A processo Lee Ming-cheh, l’attivista taiwanese arrestato in Cina

Lee condivideva le “esperienze democratiche” di Taiwan con gruppi della società civile in Cina. È rimasto per 170 giorni in isolamento nelle mani della polizia. La moglie ha lanciato una campagna internazionale per il suo rilascio.


Pechino (AsiaNews/Agenzie) - Lee Ming-cheh, attivista taiwanese per i diritti umani, arrestato in Cina, subirà presto un processo. Lo ha detto ai media la moglie Lee Ching-yu, spiegando di aver ricevuto una telefonata da un uomo che si è auto-definito “l’avvocato di Lee”, con cui confermava che il processo era “imminente”.

Lee Ming-cheh, 42 anni, è membro di una ong che lavora per la democrazia. Lo scorso 19 marzo è scomparso mentre entrava da Macao in Cina, attraverso Zhuhai. Per oltre 170 giorni la Cina non ha mai voluto dire dove egli si trovasse e per lungo tempo anche sua moglie pensava fosse disperso.
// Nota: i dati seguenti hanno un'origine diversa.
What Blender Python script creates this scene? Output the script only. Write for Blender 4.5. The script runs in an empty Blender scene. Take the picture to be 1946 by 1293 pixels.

Lo scorso aprile Lee Ching-yu ha cercato di entrare in Cina per recuperare suo marito, ma le autorità cinesi le hanno revocato il permesso di entrata nel Paese.

La signora Lee ha lanciato una campagna internazionale per la liberazione di suo marito. Lo scorso maggio ella ha testimoniato al Congresso Usa sulla detenzione di attivisti in Cina e questo mese è pronta per andare a Ginevra alla Commissione Onu per i diritti umani.

Con ogni probabilità il marito sarà imprigionato per un certo tempo, oppure sarà rilasciato dopo “aver confessato” i suoi “crimini”.

Lee Ming-cheh è stato spesso in contatto con gruppi della società civile in Cina e via online ha condiviso con loro le “esperienze democratiche” a Taiwan, spedendo ad essi diversi libri.

Molti cinesi della Repubblica popolare considerano la democrazia a Taiwan la vera erede dei movimenti rivoluzionari dell’inizio del ‘900, che domandavano “scienza e democrazia”, traditi poi dal Partito comunista cinese e da Mao Zedong.